__Written problem__.
Repeat the whole listing exactly.

(Stored items)

§

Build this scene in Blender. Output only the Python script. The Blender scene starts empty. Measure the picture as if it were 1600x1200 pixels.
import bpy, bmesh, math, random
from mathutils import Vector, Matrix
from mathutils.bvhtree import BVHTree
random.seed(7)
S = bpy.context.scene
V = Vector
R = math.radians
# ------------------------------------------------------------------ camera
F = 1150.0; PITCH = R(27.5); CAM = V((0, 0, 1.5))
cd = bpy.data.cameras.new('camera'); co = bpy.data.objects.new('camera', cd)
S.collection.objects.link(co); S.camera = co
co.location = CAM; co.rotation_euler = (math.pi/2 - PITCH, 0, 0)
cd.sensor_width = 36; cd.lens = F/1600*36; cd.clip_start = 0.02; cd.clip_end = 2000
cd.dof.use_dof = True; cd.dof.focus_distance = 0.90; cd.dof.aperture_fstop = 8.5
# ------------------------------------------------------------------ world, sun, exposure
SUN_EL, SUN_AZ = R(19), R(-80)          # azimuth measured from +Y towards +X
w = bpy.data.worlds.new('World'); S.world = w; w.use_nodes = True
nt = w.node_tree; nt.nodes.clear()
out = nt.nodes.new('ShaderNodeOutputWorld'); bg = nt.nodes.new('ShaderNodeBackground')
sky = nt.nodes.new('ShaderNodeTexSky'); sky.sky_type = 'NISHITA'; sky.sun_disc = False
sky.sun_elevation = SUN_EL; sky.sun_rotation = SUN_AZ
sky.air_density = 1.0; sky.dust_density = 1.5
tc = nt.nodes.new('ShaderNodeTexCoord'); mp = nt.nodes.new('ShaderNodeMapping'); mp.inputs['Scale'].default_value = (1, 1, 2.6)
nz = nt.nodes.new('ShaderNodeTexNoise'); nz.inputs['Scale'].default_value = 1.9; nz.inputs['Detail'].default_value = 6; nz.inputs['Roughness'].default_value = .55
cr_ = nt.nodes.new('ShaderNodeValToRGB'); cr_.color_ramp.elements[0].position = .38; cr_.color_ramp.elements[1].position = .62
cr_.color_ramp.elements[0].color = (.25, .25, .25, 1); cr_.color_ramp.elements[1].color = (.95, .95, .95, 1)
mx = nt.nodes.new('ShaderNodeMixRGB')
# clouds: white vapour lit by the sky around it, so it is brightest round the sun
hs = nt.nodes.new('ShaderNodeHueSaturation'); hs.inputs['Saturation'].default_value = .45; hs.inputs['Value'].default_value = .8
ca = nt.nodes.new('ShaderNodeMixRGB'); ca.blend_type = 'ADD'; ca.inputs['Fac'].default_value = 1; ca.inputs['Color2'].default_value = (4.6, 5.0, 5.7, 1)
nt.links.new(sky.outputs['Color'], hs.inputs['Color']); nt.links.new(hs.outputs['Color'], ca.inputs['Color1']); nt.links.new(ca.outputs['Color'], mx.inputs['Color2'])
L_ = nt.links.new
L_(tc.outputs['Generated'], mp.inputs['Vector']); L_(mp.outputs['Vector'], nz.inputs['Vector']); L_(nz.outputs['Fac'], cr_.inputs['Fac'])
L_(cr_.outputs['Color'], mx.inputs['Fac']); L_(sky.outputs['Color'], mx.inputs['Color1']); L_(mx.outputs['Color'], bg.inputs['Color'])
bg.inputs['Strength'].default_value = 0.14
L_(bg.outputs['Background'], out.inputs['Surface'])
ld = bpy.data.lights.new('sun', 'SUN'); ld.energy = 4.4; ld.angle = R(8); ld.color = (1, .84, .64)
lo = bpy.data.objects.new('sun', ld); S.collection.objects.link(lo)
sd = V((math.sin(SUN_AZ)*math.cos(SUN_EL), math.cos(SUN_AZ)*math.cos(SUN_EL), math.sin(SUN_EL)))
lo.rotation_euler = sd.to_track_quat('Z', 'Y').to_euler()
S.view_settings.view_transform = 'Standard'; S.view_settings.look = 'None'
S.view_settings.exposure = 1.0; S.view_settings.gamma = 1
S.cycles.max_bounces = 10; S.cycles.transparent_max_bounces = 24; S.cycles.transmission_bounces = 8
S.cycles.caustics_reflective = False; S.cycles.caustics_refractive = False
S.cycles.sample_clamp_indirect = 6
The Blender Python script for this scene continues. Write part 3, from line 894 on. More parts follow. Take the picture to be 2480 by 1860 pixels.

§

__Final result__.
Build this scene in Blender. Output only the Python script. The Blender scene starts empty. Measure the picture as if it were 1600x1200 pixels.
import bpy, bmesh, math, random
from mathutils import Vector, Matrix
from mathutils.bvhtree import BVHTree
random.seed(7)
S = bpy.context.scene
V = Vector
R = math.radians
# ------------------------------------------------------------------ camera
F = 1150.0; PITCH = R(27.5); CAM = V((0, 0, 1.5))
cd = bpy.data.cameras.new('camera'); co = bpy.data.objects.new('camera', cd)
S.collection.objects.link(co); S.camera = co
co.location = CAM; co.rotation_euler = (math.pi/2 - PITCH, 0, 0)
cd.sensor_width = 36; cd.lens = F/1600*36; cd.clip_start = 0.02; cd.clip_end = 2000
cd.dof.use_dof = True; cd.dof.focus_distance = 0.90; cd.dof.aperture_fstop = 8.5
# ------------------------------------------------------------------ world, sun, exposure
SUN_EL, SUN_AZ = R(19), R(-80)          # azimuth measured from +Y towards +X
w = bpy.data.worlds.new('World'); S.world = w; w.use_nodes = True
nt = w.node_tree; nt.nodes.clear()
out = nt.nodes.new('ShaderNodeOutputWorld'); bg = nt.nodes.new('ShaderNodeBackground')
sky = nt.nodes.new('ShaderNodeTexSky'); sky.sky_type = 'NISHITA'; sky.sun_disc = False
sky.sun_elevation = SUN_EL; sky.sun_rotation = SUN_AZ
sky.air_density = 1.0; sky.dust_density = 1.5
tc = nt.nodes.new('ShaderNodeTexCoord'); mp = nt.nodes.new('ShaderNodeMapping'); mp.inputs['Scale'].default_value = (1, 1, 2.6)
nz = nt.nodes.new('ShaderNodeTexNoise'); nz.inputs['Scale'].default_value = 1.9; nz.inputs['Detail'].default_value = 6; nz.inputs['Roughness'].default_value = .55
cr_ = nt.nodes.new('ShaderNodeValToRGB'); cr_.color_ramp.elements[0].position = .38; cr_.color_ramp.elements[1].position = .62
cr_.color_ramp.elements[0].color = (.25, .25, .25, 1); cr_.color_ramp.elements[1].color = (.95, .95, .95, 1)
mx = nt.nodes.new('ShaderNodeMixRGB')
# clouds: white vapour lit by the sky around it, so it is brightest round the sun
hs = nt.nodes.new('ShaderNodeHueSaturation'); hs.inputs['Saturation'].default_value = .45; hs.inputs['Value'].default_value = .8
ca = nt.nodes.new('ShaderNodeMixRGB'); ca.blend_type = 'ADD'; ca.inputs['Fac'].default_value = 1; ca.inputs['Color2'].default_value = (4.6, 5.0, 5.7, 1)
nt.links.new(sky.outputs['Color'], hs.inputs['Color']); nt.links.new(hs.outputs['Color'], ca.inputs['Color1']); nt.links.new(ca.outputs['Color'], mx.inputs['Color2'])
L_ = nt.links.new
L_(tc.outputs['Generated'], mp.inputs['Vector']); L_(mp.outputs['Vector'], nz.inputs['Vector']); L_(nz.outputs['Fac'], cr_.inputs['Fac'])
L_(cr_.outputs['Color'], mx.inputs['Fac']); L_(sky.outputs['Color'], mx.inputs['Color1']); L_(mx.outputs['Color'], bg.inputs['Color'])
bg.inputs['Strength'].default_value = 0.14
L_(bg.outputs['Background'], out.inputs['Surface'])
ld = bpy.data.lights.new('sun', 'SUN'); ld.energy = 4.4; ld.angle = R(8); ld.color = (1, .84, .64)
lo = bpy.data.objects.new('sun', ld); S.collection.objects.link(lo)
sd = V((math.sin(SUN_AZ)*math.cos(SUN_EL), math.cos(SUN_AZ)*math.cos(SUN_EL), math.sin(SUN_EL)))
lo.rotation_euler = sd.to_track_quat('Z', 'Y').to_euler()
S.view_settings.view_transform = 'Standard'; S.view_settings.look = 'None'
S.view_settings.exposure = 1.0; S.view_settings.gamma = 1
S.cycles.max_bounces = 10; S.cycles.transparent_max_bounces = 24; S.cycles.transmission_bounces = 8
S.cycles.caustics_reflective = False; S.cycles.caustics_refractive = False
S.cycles.sample_clamp_indirect = 6
The Blender Python script for this scene continues. Write part 3, from line 894 on. More parts follow. Take the picture to be 2480 by 1860 pixels.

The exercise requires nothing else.